Return all lines where the word "Python" can be found.

=== Raw records ===

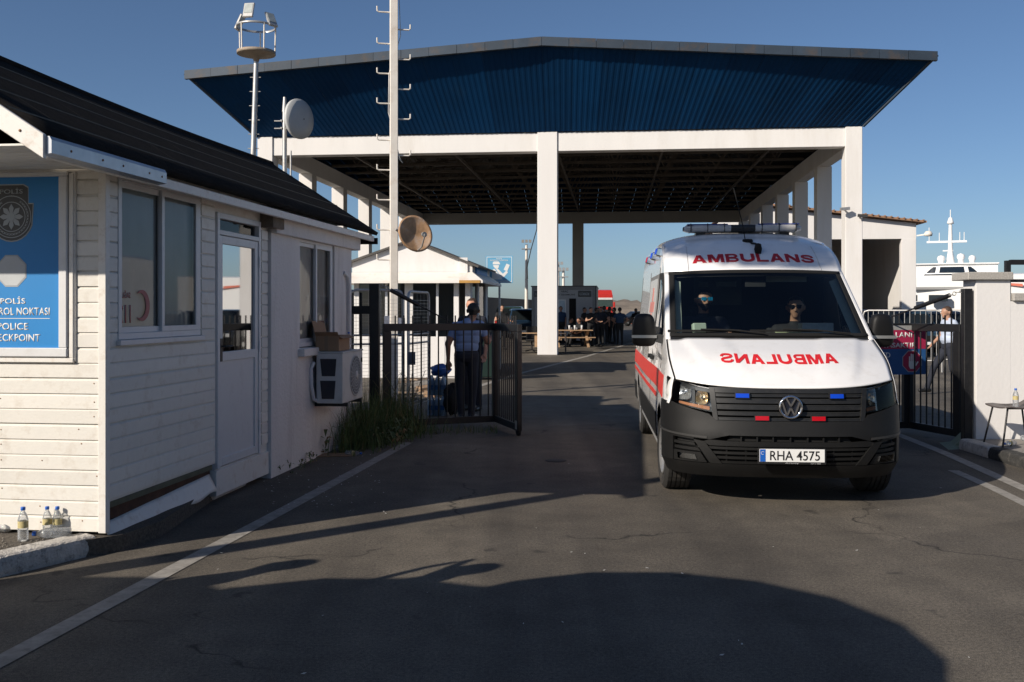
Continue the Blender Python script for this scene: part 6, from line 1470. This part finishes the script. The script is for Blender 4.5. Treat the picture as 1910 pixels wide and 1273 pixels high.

===
=== Raw records ===

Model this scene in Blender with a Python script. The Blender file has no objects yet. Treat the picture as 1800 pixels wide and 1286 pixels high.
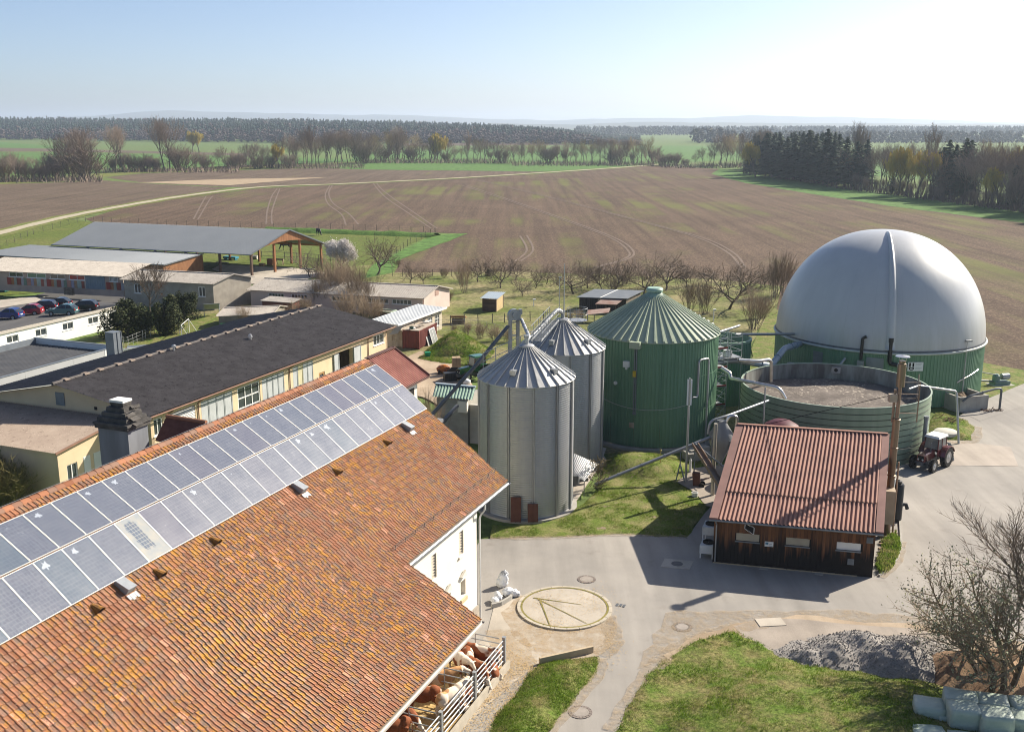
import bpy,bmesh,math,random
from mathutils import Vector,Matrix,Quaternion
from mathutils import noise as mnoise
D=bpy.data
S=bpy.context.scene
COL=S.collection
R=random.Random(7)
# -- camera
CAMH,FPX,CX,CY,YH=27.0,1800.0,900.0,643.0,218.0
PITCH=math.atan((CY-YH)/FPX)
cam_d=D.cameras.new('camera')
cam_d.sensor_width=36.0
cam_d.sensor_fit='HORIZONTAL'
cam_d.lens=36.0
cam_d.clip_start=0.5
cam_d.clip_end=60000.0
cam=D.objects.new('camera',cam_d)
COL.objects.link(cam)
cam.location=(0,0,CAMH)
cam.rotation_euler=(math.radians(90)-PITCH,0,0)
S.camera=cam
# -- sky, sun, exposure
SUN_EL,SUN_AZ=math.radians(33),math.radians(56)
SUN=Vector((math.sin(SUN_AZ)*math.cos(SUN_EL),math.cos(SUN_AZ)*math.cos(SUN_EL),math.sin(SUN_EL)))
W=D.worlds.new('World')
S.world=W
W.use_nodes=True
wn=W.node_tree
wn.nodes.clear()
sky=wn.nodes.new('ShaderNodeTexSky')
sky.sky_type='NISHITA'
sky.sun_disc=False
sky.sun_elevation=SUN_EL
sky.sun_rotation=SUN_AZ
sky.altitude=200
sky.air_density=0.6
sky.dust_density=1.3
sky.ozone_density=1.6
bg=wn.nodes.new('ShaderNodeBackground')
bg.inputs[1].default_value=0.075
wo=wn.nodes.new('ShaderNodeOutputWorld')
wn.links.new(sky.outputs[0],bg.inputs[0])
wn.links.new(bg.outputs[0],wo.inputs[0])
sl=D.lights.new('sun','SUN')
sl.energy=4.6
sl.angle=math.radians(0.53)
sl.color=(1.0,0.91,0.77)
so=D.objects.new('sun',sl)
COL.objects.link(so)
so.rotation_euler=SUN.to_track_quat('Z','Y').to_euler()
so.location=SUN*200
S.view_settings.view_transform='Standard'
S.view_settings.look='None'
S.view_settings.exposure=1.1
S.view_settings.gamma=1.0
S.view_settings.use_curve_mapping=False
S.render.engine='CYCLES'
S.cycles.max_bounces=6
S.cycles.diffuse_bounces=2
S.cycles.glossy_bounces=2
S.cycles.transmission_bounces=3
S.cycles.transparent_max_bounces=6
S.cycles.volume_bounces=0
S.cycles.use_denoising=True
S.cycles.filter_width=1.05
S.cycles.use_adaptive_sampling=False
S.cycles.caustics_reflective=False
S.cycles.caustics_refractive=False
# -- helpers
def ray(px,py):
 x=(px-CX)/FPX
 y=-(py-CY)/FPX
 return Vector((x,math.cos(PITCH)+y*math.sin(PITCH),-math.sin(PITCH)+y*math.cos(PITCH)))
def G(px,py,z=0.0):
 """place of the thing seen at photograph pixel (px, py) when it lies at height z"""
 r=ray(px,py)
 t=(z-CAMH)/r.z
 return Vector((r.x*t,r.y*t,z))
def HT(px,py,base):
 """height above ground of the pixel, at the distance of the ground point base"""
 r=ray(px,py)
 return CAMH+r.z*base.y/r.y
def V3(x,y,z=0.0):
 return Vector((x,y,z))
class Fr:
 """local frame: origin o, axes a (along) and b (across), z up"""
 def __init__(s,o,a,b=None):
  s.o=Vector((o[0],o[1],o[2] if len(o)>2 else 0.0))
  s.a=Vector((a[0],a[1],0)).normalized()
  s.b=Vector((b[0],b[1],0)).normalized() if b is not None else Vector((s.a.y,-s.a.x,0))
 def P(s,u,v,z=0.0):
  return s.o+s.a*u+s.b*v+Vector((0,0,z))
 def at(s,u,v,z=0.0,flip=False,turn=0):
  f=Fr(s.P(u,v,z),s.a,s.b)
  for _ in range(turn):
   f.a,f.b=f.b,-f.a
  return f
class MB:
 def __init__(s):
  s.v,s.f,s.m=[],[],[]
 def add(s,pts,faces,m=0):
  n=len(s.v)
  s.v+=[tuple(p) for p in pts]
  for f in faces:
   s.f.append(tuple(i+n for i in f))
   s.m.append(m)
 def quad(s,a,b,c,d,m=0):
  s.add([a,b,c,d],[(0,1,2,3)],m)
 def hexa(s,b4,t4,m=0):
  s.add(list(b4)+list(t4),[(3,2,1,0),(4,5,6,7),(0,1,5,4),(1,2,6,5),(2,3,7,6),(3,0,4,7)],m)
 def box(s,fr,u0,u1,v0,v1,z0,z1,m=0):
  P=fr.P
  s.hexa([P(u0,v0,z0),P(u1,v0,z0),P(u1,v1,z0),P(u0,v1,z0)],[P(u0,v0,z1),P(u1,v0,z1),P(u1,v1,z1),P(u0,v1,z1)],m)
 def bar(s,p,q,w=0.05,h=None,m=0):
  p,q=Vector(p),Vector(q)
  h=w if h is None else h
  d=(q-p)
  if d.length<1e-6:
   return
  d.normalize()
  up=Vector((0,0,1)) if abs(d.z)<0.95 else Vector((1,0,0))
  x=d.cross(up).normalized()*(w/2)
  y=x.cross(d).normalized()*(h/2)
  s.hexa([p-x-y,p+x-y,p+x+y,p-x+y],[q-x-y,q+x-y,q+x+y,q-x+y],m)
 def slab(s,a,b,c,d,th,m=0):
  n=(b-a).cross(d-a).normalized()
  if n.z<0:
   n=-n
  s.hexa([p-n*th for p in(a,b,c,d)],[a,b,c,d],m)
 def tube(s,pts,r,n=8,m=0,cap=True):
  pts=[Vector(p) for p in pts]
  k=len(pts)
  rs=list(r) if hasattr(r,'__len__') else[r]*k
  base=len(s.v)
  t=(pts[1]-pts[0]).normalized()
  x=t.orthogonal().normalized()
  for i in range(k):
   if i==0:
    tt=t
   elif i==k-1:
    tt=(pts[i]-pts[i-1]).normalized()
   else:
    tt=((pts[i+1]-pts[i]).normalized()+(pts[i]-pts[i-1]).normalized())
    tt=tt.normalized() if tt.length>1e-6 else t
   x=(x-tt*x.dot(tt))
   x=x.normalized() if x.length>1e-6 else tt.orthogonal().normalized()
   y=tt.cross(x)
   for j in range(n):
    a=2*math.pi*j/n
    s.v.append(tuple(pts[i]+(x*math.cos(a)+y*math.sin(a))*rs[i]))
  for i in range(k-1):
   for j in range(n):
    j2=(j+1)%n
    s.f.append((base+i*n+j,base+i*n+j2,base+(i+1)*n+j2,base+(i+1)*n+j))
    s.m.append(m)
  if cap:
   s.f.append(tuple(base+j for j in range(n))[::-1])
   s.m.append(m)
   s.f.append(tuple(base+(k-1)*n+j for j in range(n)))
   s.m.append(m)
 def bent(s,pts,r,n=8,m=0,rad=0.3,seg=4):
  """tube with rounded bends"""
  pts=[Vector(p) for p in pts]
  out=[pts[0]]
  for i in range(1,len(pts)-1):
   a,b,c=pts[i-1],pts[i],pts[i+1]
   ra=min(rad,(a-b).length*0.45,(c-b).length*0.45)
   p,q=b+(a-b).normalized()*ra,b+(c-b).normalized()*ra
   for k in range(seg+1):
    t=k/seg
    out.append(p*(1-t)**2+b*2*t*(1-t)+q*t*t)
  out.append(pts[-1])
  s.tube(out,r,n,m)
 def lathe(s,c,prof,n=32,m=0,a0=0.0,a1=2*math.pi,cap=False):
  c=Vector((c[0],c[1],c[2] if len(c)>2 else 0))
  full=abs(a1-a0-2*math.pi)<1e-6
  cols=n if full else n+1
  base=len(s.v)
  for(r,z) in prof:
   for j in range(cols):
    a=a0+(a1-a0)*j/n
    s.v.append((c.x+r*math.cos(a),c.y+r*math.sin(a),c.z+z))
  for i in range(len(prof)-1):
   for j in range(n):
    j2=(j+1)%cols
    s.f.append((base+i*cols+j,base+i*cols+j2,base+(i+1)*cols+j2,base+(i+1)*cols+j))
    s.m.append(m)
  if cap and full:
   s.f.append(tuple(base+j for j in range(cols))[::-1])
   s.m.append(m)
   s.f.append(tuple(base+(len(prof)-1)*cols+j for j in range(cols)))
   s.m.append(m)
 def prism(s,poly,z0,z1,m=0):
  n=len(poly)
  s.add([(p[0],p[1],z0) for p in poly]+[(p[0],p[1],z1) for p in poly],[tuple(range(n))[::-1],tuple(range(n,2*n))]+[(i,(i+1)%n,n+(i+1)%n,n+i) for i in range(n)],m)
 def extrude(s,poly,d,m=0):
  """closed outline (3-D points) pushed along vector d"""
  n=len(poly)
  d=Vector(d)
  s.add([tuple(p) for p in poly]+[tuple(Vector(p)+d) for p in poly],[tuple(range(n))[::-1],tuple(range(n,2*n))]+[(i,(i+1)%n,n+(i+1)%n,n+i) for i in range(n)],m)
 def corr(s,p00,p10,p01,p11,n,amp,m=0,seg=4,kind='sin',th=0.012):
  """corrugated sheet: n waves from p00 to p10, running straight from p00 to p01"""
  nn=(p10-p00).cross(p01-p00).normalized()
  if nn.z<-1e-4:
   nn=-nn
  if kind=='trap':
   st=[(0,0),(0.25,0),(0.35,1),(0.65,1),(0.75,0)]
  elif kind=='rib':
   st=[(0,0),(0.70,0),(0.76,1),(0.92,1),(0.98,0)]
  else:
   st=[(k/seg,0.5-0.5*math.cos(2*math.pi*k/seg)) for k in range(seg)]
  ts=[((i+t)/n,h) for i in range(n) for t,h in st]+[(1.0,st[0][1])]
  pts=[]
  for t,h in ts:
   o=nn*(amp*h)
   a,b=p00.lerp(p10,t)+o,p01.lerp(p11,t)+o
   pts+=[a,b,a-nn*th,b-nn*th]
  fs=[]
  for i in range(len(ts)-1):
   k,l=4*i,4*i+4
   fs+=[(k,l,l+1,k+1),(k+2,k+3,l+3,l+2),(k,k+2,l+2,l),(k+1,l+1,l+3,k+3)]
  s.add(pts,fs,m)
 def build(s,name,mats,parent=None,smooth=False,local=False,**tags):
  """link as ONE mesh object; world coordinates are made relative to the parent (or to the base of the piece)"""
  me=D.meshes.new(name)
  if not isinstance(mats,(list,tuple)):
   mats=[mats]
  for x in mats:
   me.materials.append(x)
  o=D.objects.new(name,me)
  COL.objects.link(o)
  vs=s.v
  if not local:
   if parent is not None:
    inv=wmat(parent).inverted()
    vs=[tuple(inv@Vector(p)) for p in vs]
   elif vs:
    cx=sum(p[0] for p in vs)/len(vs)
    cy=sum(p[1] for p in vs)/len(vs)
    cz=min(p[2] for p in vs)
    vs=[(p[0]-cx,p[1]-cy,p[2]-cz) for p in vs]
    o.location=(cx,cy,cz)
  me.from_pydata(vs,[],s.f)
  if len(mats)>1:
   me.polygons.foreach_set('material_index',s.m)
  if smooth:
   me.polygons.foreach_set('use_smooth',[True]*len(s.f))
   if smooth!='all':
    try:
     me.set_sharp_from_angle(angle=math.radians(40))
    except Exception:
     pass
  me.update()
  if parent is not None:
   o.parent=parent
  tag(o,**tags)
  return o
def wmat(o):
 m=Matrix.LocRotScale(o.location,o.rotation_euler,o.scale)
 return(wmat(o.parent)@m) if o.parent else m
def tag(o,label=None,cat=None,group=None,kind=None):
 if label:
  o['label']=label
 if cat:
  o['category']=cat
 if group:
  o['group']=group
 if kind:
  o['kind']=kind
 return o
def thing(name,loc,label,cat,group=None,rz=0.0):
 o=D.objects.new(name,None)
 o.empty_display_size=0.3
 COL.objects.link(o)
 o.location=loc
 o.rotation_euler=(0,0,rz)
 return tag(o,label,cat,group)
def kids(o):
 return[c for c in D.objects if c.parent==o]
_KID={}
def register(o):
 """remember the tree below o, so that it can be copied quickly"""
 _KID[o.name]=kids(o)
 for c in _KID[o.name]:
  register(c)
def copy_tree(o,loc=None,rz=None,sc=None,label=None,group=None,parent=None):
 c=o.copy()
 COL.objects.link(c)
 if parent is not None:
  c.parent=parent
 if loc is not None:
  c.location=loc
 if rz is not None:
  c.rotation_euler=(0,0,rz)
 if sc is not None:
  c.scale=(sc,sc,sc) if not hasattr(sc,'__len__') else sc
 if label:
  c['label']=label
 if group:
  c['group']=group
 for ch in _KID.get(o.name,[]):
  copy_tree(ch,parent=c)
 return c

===

Correct output
Continue the Blender Python script for this scene: part 6, from line 1470. This part finishes the script. The script is for Blender 4.5. Treat the picture as 1910 pixels wide and 1273 pixels high.
Model this scene in Blender with a Python script. The Blender file has no objects yet. Treat the picture as 1800 pixels wide and 1286 pixels high.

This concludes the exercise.